Capt. Tom Stephens was a civil engineer before he volunteered to be a combat controller. After 14 months of training, and just weeks before he graduated from the Pope school, he hustled down a dirt airstrip, his rank - and his face - invisible under layers of mud. He stopped every 500 feet to pound wooden stakes into hard soil, while instructors harangued him for being too slow. Following their morning exercise hell, Stephens and his airmen classmates had hiked about 12 miles in full battle gear to prepare the Fort Bragg airstrip for incoming C-130s full of Army soldiers. But even as he pounded stakes, he said he felt great.

"At times, it's pretty grueling. But it's real rewarding," he panted. "It's a lot better than sitting behind a desk."

Hard thinkers

Stephens' attitude defines what combat controllers are about. The students accept the stresses and instructors' invectives with vigor.

"You get to the point where it doesn't faze you," said one of Stephens' classmates, Airman 1st Class Tobin Berry. "You get desensitized after a year and a half."

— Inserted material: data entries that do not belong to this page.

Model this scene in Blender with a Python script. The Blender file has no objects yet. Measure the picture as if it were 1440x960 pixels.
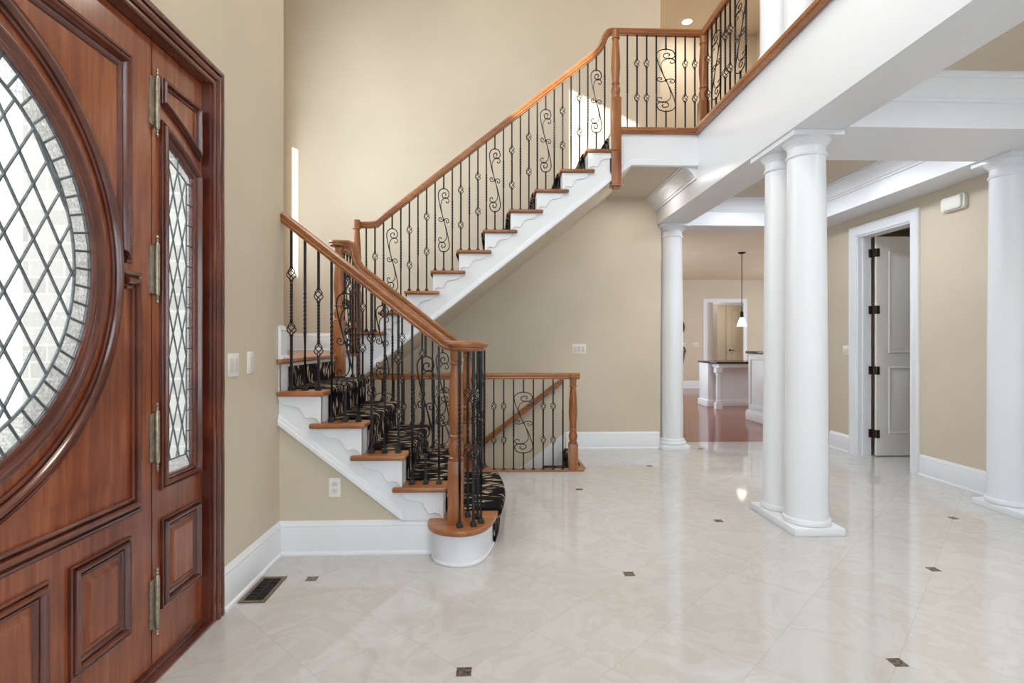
import bpy, bmesh, math, random
from mathutils import Vector, Matrix
random.seed(4)
C = bpy.context.scene.collection
PI = math.pi
V = Vector
ROOT = {}

# ------------------------------------------------------------------ meshes
class MB:
    def __init__(s):
        s.v = []; s.f = []; s.uv = None
    def add(s, vs, fs):
        n = len(s.v)
        s.v += [V(p) for p in vs]
        s.f += [[i + n for i in f] for f in fs]
        return s
    def box(s, x0, x1, y0, y1, z0, z1):
        p = [(x0,y0,z0),(x1,y0,z0),(x1,y1,z0),(x0,y1,z0),(x0,y0,z1),(x1,y0,z1),(x1,y1,z1),(x0,y1,z1)]
        return s.add(p, [(0,3,2,1),(4,5,6,7),(0,1,5,4),(1,2,6,5),(2,3,7,6),(3,0,4,7)])
    def prism(s, poly, a0, a1, axis='Z'):
        # poly in plane; Z: (x,y)  Y: (x,z)  X: (y,z)
        def P(p, a):
            return {'Z': (p[0],p[1],a), 'Y': (p[0],a,p[1]), 'X': (a,p[0],p[1])}[axis]
        n = len(poly)
        vs = [P(p,a0) for p in poly] + [P(p,a1) for p in poly]
        fs = [list(range(n))[::-1], list(range(n,2*n))]
        fs += [(i,(i+1)%n,n+(i+1)%n,n+i) for i in range(n)]
        return s.add(vs, fs)
    def lathe(s, prof, cx, cy, n=24, z0=0.0, a0=0.0, a1=2*PI):
        full = abs(a1-a0-2*PI) < 1e-6
        m = n if full else n+1
        vs = []
        for r, z in prof:
            for i in range(m):
                a = a0+(a1-a0)*i/n
                vs.append((cx+r*math.cos(a), cy+r*math.sin(a), z0+z))
        fs = []
        for j in range(len(prof)-1):
            for i in range(n):
                k = (i+1) % m
                fs.append((j*m+i, j*m+k, (j+1)*m+k, (j+1)*m+i))
        fs.append(list(range(m))[::-1]); fs.append([(len(prof)-1)*m+i for i in range(m)])
        return s.add(vs, fs)
    def sweep(s, path, prof, up=None, lat=None, closed=False, cap=True):
        path = [V(p) for p in path]; n = len(path); m = len(prof); vs = []
        for i in range(n):
            a = path[i]-path[i-1] if (i > 0 or closed) else None
            b = path[(i+1)%n]-path[i] if (i < n-1 or closed) else None
            if a is None: a = b
            if b is None: b = a
            a = a.normalized(); b = b.normalized()
            t = (a+b).normalized(); k = 1/max(.25, t.dot(a))
            if lat is not None:
                L = V(lat); U = L.cross(t).normalized()*k
            else:
                U = V(up if up is not None else (0,0,1)); L = t.cross(U).normalized()*k
            for p in prof: vs.append(path[i]+L*p[0]+U*p[1])
        fs = []
        for i in range(n if closed else n-1):
            j = (i+1) % n
            for q in range(m):
                r = (q+1) % m
                fs.append((i*m+q, i*m+r, j*m+r, j*m+q))
        if cap and not closed:
            fs.append(list(range(m))[::-1]); fs.append([(n-1)*m+q for q in range(m)])
        return s.add(vs, fs)
    def tube(s, path, r, n=6):
        path = [V(p) for p in path]; N = len(path); vs = []
        prev = None
        for i in range(N):
            t = (path[min(i+1,N-1)]-path[max(i-1,0)]).normalized()
            if prev is None:
                ref = V((0,1,0)) if abs(t.y) < .9 else V((1,0,0))
                u = t.cross(ref).normalized()
            else:
                u = (prev-t*prev.dot(t)).normalized()
            prev = u; w = t.cross(u)
            rr = r[i] if isinstance(r,(list,tuple)) else r
            for k in range(n):
                a = 2*PI*k/n+PI/n
                vs.append(path[i]+(u*math.cos(a)+w*math.sin(a))*rr)
        fs = [(i*n+k, i*n+(k+1)%n, (i+1)*n+(k+1)%n, (i+1)*n+k) for i in range(N-1) for k in range(n)]
        fs.append(list(range(n))[::-1]); fs.append([(N-1)*n+k for k in range(n)])
        return s.add(vs, fs)
    def bridge(s, o, i, a0, a1, axis='X'):
        def P(p, a): return {'Z': (p[0],p[1],a), 'Y': (p[0],a,p[1]), 'X': (a,p[0],p[1])}[axis]
        n = len(o)
        vs = [P(p,a0) for p in o]+[P(p,a0) for p in i]+[P(p,a1) for p in o]+[P(p,a1) for p in i]
        fs = []
        for k in range(n):
            l = (k+1)%n
            fs += [(k,l,n+l,n+k),(2*n+k,3*n+k,3*n+l,2*n+l),(k,2*n+k,2*n+l,l),(n+k,n+l,3*n+l,3*n+k)]
        return s.add(vs, fs)
    def grid(s, axis, a0, a1, u0, u1, w0, w1, holes=()):
        us = sorted({u0,u1,*[min(max(h[k],u0),u1) for h in holes for k in (0,1)]})
        ws = sorted({w0,w1,*[min(max(h[k],w0),w1) for h in holes for k in (2,3)]})
        def solid(i,j):
            if not (0 <= i < len(us)-1 and 0 <= j < len(ws)-1): return False
            a=(us[i]+us[i+1])/2; b=(ws[j]+ws[j+1])/2
            return not any(h[0]<a<h[1] and h[2]<b<h[3] for h in holes)
        def P(a,u,w): return {'X':(a,u,w),'Y':(u,a,w),'Z':(u,w,a)}[axis]
        for i in range(len(us)-1):
            for j in range(len(ws)-1):
                if not solid(i,j): continue
                A,B,c,d = us[i],us[i+1],ws[j],ws[j+1]
                s.add([P(a0,A,c),P(a0,B,c),P(a0,B,d),P(a0,A,d)],[(0,1,2,3)])
                s.add([P(a1,A,c),P(a1,B,c),P(a1,B,d),P(a1,A,d)],[(3,2,1,0)])
                for (ii,jj,q) in ((i-1,j,((A,c),(A,d))),(i+1,j,((B,d),(B,c))),(i,j-1,((B,c),(A,c))),(i,j+1,((A,d),(B,d)))):
                    if not solid(ii,jj):
                        (p,r) = q
                        s.add([P(a0,*p),P(a0,*r),P(a1,*r),P(a1,*p)],[(0,1,2,3)])
        return s
    def xf(s, M):
        s.v = [M @ p for p in s.v]; return s
    def mesh(s, name, mat, off=V((0,0,0)), bevel=0, seg=2, sharp=35):
        me = bpy.data.meshes.new(name)
        bm = bmesh.new()
        vs = [bm.verts.new(p-off) for p in s.v]
        for f in s.f:
            try: bm.faces.new([vs[i] for i in f])
            except ValueError: pass
        bmesh.ops.remove_doubles(bm, verts=bm.verts, dist=1e-5)
        bmesh.ops.recalc_face_normals(bm, faces=bm.faces)
        if bevel:
            es = [e for e in bm.edges if len(e.link_faces)==2 and e.calc_face_angle(0) > math.radians(30)]
            bmesh.ops.bevel(bm, geom=es, offset=bevel, segments=seg, affect='EDGES', profile=.5, clamp_overlap=True)
        lim = math.radians(sharp)
        for f in bm.faces: f.smooth = True
        for e in bm.edges:
            e.smooth = not (len(e.link_faces) != 2 or e.calc_face_angle(0) > lim)
        bm.to_mesh(me); bm.free()
        me.materials.append(mat)
        return me

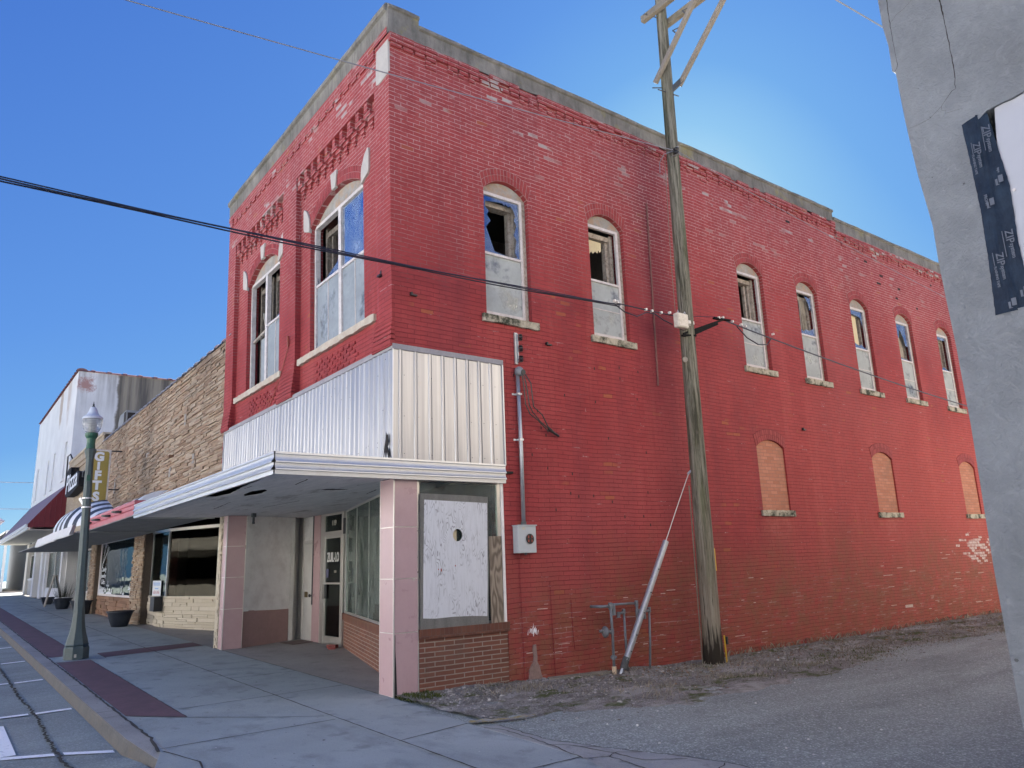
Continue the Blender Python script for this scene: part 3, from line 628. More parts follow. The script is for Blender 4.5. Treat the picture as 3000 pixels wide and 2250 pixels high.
# missing bricks
b=MB()
for (yy,zz) in ((13.6,8.85),(14.3,8.6),(15.2,8.4),(14.1,8.35),(17.2,8.9),(16.1,8.0),(15.0,8.1),(10.2,9.1)): b.box(.0006,.004,yy,yy+random.uniform(.08,.2),zz,zz+.055)
for k in range(26): yy=random.uniform(1.9,5.0); zz=random.uniform(2.0,4.9); b.box(.0006,.003,yy,yy+.018,zz,zz+.045)
b.obj('brick_gaps',M['dark'],RB)
# cement parapet
def capmesh(y0,y1,zb,zt,seg=.35,over=.05):
    b=MB(); n=max(1,int((y1-y0)/seg)); prev=None
    pr=lambda y: [( .012+random.uniform(0,.012),y,zb+random.uniform(-.025,.03)),(.014,y,zt-.10),(over+random.uniform(-.006,.01),y,zt-.085),(over+random.uniform(-.008,.01),y,zt-.03+random.uniform(-.01,.01)),(over-.04,y,zt+random.uniform(-.012,.012)),(-.36,y,zt+random.uniform(-.012,.012)),(-.36,y,zb)]
    rows=[pr(y0+(y1-y0)*i/n) for i in range(n+1)]; m=7
    vs=[p for r in rows for p in r]; fs=[(i*m+j,i*m+j+1,(i+1)*m+j+1,(i+1)*m+j) for i in range(n) for j in range(m-1)]+[tuple(range(m)),tuple(range(n*m+m-1,n*m-1,-1))]
    return b.add(vs,fs)
cp=capmesh(.42,12.31,9.63,9.985); c2=capmesh(12.31,24,9.41,9.78); cp.add(c2.v,c2.f); c3=capmesh(-.13,.42,9.63,10.16,.2,.045); cp.add(c3.v,c3.f)
cp.obj('side_parapet',M['coping'],RB)
b=MB(); n=26; vs=[];m=7
for i in range(n+1):
    x=-8.0+(8.0-.02)*i/n; rd=random.uniform
    vs+=[(x,-.005-rd(0,.008),9.72+rd(-.02,.02)),(x,-.012,10.02),(x,-.06+rd(-.006,.008),10.04),(x,-.065+rd(-.006,.008),10.11+rd(-.01,.01)),(x,-.02,10.16+rd(-.012,.012)),(x,.33,10.16+rd(-.01,.01)),(x,.33,9.72)]
b.add(vs,[(i*m+j,i*m+j+1,(i+1)*m+j+1,(i+1)*m+j) for i in range(n) for j in range(m-1)]+[tuple(range(m)),tuple(range(n*m+m-1,n*m-1,-1))])
b.obj('front_parapet',M['coping'],RB,lean=True)
MB().prism([[(-.40,8.93),(-.32,8.90),(-.02,8.92),(.0,8.96),(.003,9.50),(-.37,9.50),(-.40,9.2)]],FX,-.016,.02).obj('cement_patch',M['caststone'],RB,lean=True)
b=MB().prism([[(.0,9.28),(.06,9.30),(.10,9.33),(.10,9.36),(0,9.36)]],faceyz(.03),-.001,.0)
# roof, floors, back and party walls
b=MB(); b.box(-7.7,-.33,.36,23.7,9.0,9.1); b.box(-7.97,-7.7,.36,24,3.0,9.7); b.box(-8.5,-8.4,.42,24,-.3,3.0); b.box(-7.7,-.33,23.7,24,-.3,9.4); b.box(-7.7,-.33,.36,23.7,4.35,4.6); b.obj('roof_and_floors',M['room'],RB)
b=MB(); b.box(-7.7,-.33,5.4,5.5,4.6,9.0); b.box(-2.4,-2.3,5.5,23.6,4.6,9.0); b.box(-2.3,-.33,9.55,9.65,4.6,9.0); b.box(-2.3,-.33,11.9,12.0,4.6,9.0); b.box(-2.3,-.33,16.2,16.3,4.6,9.0); b.box(-3.7,-3.6,.5,5.4,4.6,9.0); b.obj('room_partitions',M['room'],RB)
MB().box(-7.6,-2.35,5.6,5.7,4.6,9).obj('dark_partition',M['dark'],RB)
MB().box(-7.6,-.40,.45,5.3,8.6,8.95).obj('dark_ceiling',M['dark'],RB)  # ceiling slab in the dark interior colour
# ---------------------------------------------------------------- arches as separate voussoirs
def ringmesh(a,c,zs,za,T,n,courses=2,mort=.09,proud=.010,depth=.10,lim=None):
    b=MB()
    for k in range(courses):
        for i in range(n):
            if lim and not lim(i,k): continue
            r0=.004+k*.108; b.prism([archseg(a,c,zs,za,(r0,r0+.100),i+mort,i+1-mort,n)],T,-proud+random.uniform(-.002,.003),depth)
    return b
M['archmortar']=plain('pale_arch_mortar',(.36,.22,.21),.9,.3,9,.2); M['archmortar2']=plain('red_arch_mortar',(.17,.025,.027),.9,.3,9,.2)
def fullarch(a,c,zs,za,T,n,mm,**k):
    r=ringmesh(a,c,zs,za,T,n).obj('window_arch',M['arch'],RB,**k); b=MB()
    for i in range(12): b.prism([archseg(a,c,zs,za,(.001,.222),i,i+1,12)],T,-.0045,.0)
    b.obj('arch_mortar',mm,r,**k); return r
for i,(a,c) in enumerate(WIN): fullarch(a-.012,c+.012,ZS,ZA,SX,15,M['archmortar'])
for a,c in BL: fullarch(a-.012,c+.012,3.70,3.86,SX,15,M['archmortar2'])
FXR=facexz(.10)
for a,c in ((-6.84,-4.86),(-3.30,-1.12)):
    fullarch(a-.01,c+.01,7.66,8.02,FXR,34,M['archmortar'],lean=True)
    mx=(a+c)/2
    MB().prism([[(mx-.075,8.0),(mx+.075,8.0),(mx+.13,8.31),(mx-.13,8.31)]],FXR,-.035,.02).obj('keystone',M['caststone'],RB,lean=True,bevel=.006)
    for s,e in ((-1,a),(1,c)):
        pts=[(e-s*.02,7.60),(e+s*.23,7.70),(e+s*.26,7.78),(e+s*.26,8.12),(e+s*.22,8.14),(e+s*.10,8.05),(e-s*.0,7.88),(e-s*.02,7.75)]
        MB().prism([pts],FXR,-.035,.02).obj('springer_stone',M['caststone'],RB,lean=True,bevel=.006)
# ---------------------------------------------------------------- sills
def sill(a,c,z,T,h=.12,out=.05,mat='stone_sill',rough=.008):
    b=MB(); n=int((c-a)/.09); loop=[(a+(c-a)*i/n,z-h+random.uniform(-rough,rough)) for i in range(n+1)]+[(a+(c-a)*i/n,z+random.uniform(-rough,rough)*.6) for i in range(n,-1,-1)]
    b.prism([loop],T,-out,.14); return b
for a,c in WIN: sill(a-.09,c+.11,5.355,SX).obj('window_sill',M['stone_sill'],RB)
for a,c in BL: sill(a-.07,c+.09,2.435,SX,.115,.045).obj('window_sill',M['stone_sill'],RB)
sill(-7.45,-4.62,5.295,FXR,.115,.07,rough=.012).obj('window_sill',M['lime'],RB,lean=True); sill(-3.74,-.68,5.295,FXR,.115,.07,rough=.012).obj('window_sill',M['lime'],RB,lean=True)
for a,c in BL: MB().prism([arch(a+.001,c-.001,2.44,3.70,3.86)],SX,.035,.2).obj('bricked_up_window',M['infill'],RB)
# ---------------------------------------------------------------- side windows
def rect(u0,u1,v0,v1): return [(u0,v0),(u1,v0),(u1,v1),(u0,v1)]
def pl(T,loops,d0,d1): return MB().prism(loops,T,d0,d1)
def sidewin(i,a,c):
    fr=MB(); d0,d1=.075,.13
    A,B=a+.004,c-.075                                  # storm frame, its right side stands clear of the peeling jamb
    fr.prism([rect(A,B,5.362,7.50),rect(A+.045,B-.05,5.45,7.445)],SX,d0,d1)
    w=fr.obj('window',M['wframe'],RB,bevel=.003)
    MB().prism([rect(B+.004,c-.002,5.362,7.50)],SX,.085,.16).obj('jamb',M['wood_peel'],w)
    pl(SX,[[p for p in arch(a+.003,c-.003,7.503,7.505,ZA-.004)][1:]],.085,.12).obj('arch_board',M['board'],w)
    u0,u1=A+.047,B-.052
    MB().prism([rect(u0,u1,6.405,6.445)],SX,d0-.006,d1).obj('meeting_rail',M['wframe'],w)
    inn=MB(); inn.box(-.40,-.20,c-.17,c-.10,5.4,7.45); inn.box(-.40,-.20,a+.03,a+.08,5.4,7.45); inn.box(-.38,-.22,a+.08,c-.17,7.33,7.42); inn.box(-.36,-.26,c-.23,c-.172,5.4,7.33)
    if i in (2,3): inn.box(-.34,-.28,c-.33,c-.27,5.4,7.3)
    inn.obj('inner_frame',M['wood_peel'],w)
    # lower light
    pl(SX,[rect(u0,u1,5.452,6.403)],.098,.102).obj('lower_pane',M['frost_haze'],w)
    if i in (1,2,4,5,6): MB().prism([rect(u0,u1,5.90,5.915)],SX,.088,.097).obj('glazing_bar',M['wframe'],w)
    if i<2:
        T=lambda u,v: (u0+(u1-u0)*u,5.452+.95*v)
        pl(SX,[[T(*p) for p in ((0,0),(1,0),(1,.30),(.92,.44),(.80,.36),(.62,.42),(.45,.46),(.3,.55),(.12,.62),(0,.60))]],.125,.128).obj('fallen_sheet',M['rag'],w)
    # upper light
    Uq=lambda u,v: (u0+(u1-u0)*u,6.447+.995*v)
    def sh(pts,holes=None,mat='shard'): pl(SX,[[Uq(*p) for p in pts]]+([[Uq(*p) for p in h] for h in holes] if holes else []),.098,.102).obj('broken_pane',M[mat],w)
    full=[(0.001,0.001),(.999,.001),(.999,.999),(.001,.999)]
    if i==0: sh(full,[[(.05,.80),(.07,.90),(.35,.93),(.55,.945),(.60,.90),(.64,.95),(.72,.90),(.76,.94),(.85,.88),(.91,.76),(.86,.70),(.93,.60),(.84,.42),(.92,.34),(.86,.12),(.93,.03),(.70,.012),(.45,.03),(.28,.05),(.22,.16),(.15,.30),(.07,.44),(.20,.57),(.10,.66),(.16,.74)]])
    if i==1:
        pl(SX,[[Uq(*p) for p in ((0,.86),(.72,.86),(.72,.70),(.66,.66),(.62,.70),(.58,.63),(.5,.66),(.42,.60),(.36,.64),(.3,.58),(.24,.63),(.18,.58),(.1,.66),(.05,.60),(0,.55))]],.27,.273).obj('torn_shade',M['shade'],w)
    if i==2: MB().box(-.9,-.86,a,c,4.6,6.7).obj('leaning_board',M['curtain'],w)
    if i==3:
        sh([(0,.62),(.16,.55),(.10,.68),(.17,.73),(0,.84)]); sh([(0,0),(.999,0),(.999,.20),(.85,.17),(.7,.12),(.45,.13),(.3,.06),(.18,.12),(0,.14)]); sh([(.62,.96),(.999,.93),(.999,.60),(.93,.72),(.84,.62),(.80,.80)])
        MB().tube([(-.15,a+.30,7.44),(-.16,a+.30,6.9),(-.15,a+.26,6.46)],.006,5).obj('sash_cord',M['wframe'],w)
    if i==4:
        pl(SX,[[Uq(*p) for p in ((0,0),(.66,0),(.66,.86),(0,.90))]],.17,.175).obj('window_shade',M['shade'],w)
        sh([(0,1),(1,1),(1,.84),(.9,.80),(.86,.62),(.80,.84),(.6,.86),(.3,.88),(0,.86)]); sh([(0,0),(1,0),(1,.04),(.8,.05),(.62,.13),(.5,.07),(.3,.10),(.12,.15),(0,.28)])
    if i==5:
        sh(full,[[(.42,.86),(.30,.62),(.10,.52),(.06,.30),(.05,.12),(.30,.05),(.62,.03),(.95,.02),(.93,.40),(.72,.42),(.66,.62)]])
        pl(SX,[[Uq(*p) for p in ((.36,.0),(.74,0),(.78,.4),(.66,.62),(.47,.84),(.40,.6),(.28,.52))]],.20,.205).obj('hanging_curtain',M['curtain'],w)
    if i==6:
        sh([(0,1),(1,1),(1,.93),(.5,.90),(.3,.93),(.26,.80),(.1,.84),(0,.76)]); sh([(0,0),(1,0),(1,.03),(.62,.04),(.45,.10),(.3,.05),(0,.06)]); sh([(0,.2),(.18,.14),(.14,.24),(.06,.3),(.05,.42),(0,.45)])
    if i in (6,5,3):
        cu=MB(); n=22; vs=[]
        U0=(.12 if i==6 else .55); U1=(.66 if i==6 else .9)
        for k in range(n+1):
            u,v=Uq(U0+(U1-U0)*k/n,0); dx=.03*math.sin(k*1.7); vs+=[(-.23+dx,u,6.3+(.1 if i!=6 else 0)+.05*math.sin(k*.9)),(-.23+dx*.6,u*.98+.02*(a+c)/2,7.36)]
        cu.add(vs,[(2*k,2*k+2,2*k+3,2*k+1) for k in range(n)]); cu.obj('curtain',M['curtain'],w)
    return w
SWL=['window with a jagged hole in its upper pane, nearest the street corner','open window with a torn yellow shade at the top','open window with grey wall inside, just right of the pole','window with broken glass and a hanging cord','window with a cream shade behind jagged glass','window with a pointed hole and a hanging curtain','furthest upper window, with a striped curtain behind broken glass']
for i,(a,c) in enumerate(WIN): sidewin(i,a,c)['label']=SWL[i]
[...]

Desensitized, but not senseless. The combat control school is not designed to build fearless automatons, but tough troopers who can stay calm and think under the most hostile conditions.

"We want thinking men because it's 90 percent mental," Staff Sgt. Jeff Nagel, a combat control instructor and former Marine who served with their elite Force Recon unit. "We do a lot of physical things, but if a guy can hack it mentally, if he can say, 'I can overcome this,' he's going to make it through. This is a thinking man's job."

To ensure trainees exercise their minds as well as their bodies, instructors grade them on point systems. Every trainee enters the 13-week Pope course with 100 points. He loses points for breaking rules like spitting in The Pit or leaving a weapon beyond arm's reach in the field.

"If they get down to 70 points, they're strongly considered for recycling or even elimination from the program," said instructor Staff Sgt. Paul Durst.

Nagel said the combat-oriented treatment and high standards are necessary because to let them falter now could mean a lapse in thinking or discipline later.

"A lot of people - especially Air Force - don't understand why it appears we're so harsh in training these guys. We have to be," Nagel explained. "You can't baby these guys. In this job, if you stay around long enough, you're going to be under hostile fire. If you babied them, the chances of them surviving a bad situation aren't good. If you train warriors, you're going to get warriors."

McMullen, Nagel's boss, is such a warrior. His graying hair and creased features reflect 22 years of service in nearly every operation involving the U.S. military. He's earned Bronze Stars for valor in both Grenada and Somalia, and suffered the distinction of a Purple Heart in Mogadishu. His experiences are evidence of why combat controllers train so hard. His training helped keep his name off that marble headstone, but it's the Grenadas and Somalias that combat controllers train for.

"It was no different from training - except the live ammunition," McMullen said of Mogadishu. "The hard part was seeing buddies, guys you had known 10 or 15 years, get shot." He pauses for a moment and his features soften. "And die."

Back on the hard path

After a seven-mile march over hills, across streams and even low-crawling through a storm culvert, the trainees stagger back to the school. It's still early morning, and a full day of classes and hardening await. They assemble outside the path to the headstone. Before the instructors file past for their personal communions with the marble, they lead the trainees in a silent set of push-ups.

"We tell them if they only do 10 push-ups right each day, to make sure it's those 10," Durst said.

"It's for all the combat controllers who have made the ultimate sacrifice," said trainee Airman 1st Class Mark Kling.

When they're finished, the students watch the instructors walk the path and touch the names on the stone.

"This is the most important part of the day," Stephens said. "We all want to join the team."

It's a hard road. But they want to walk that path.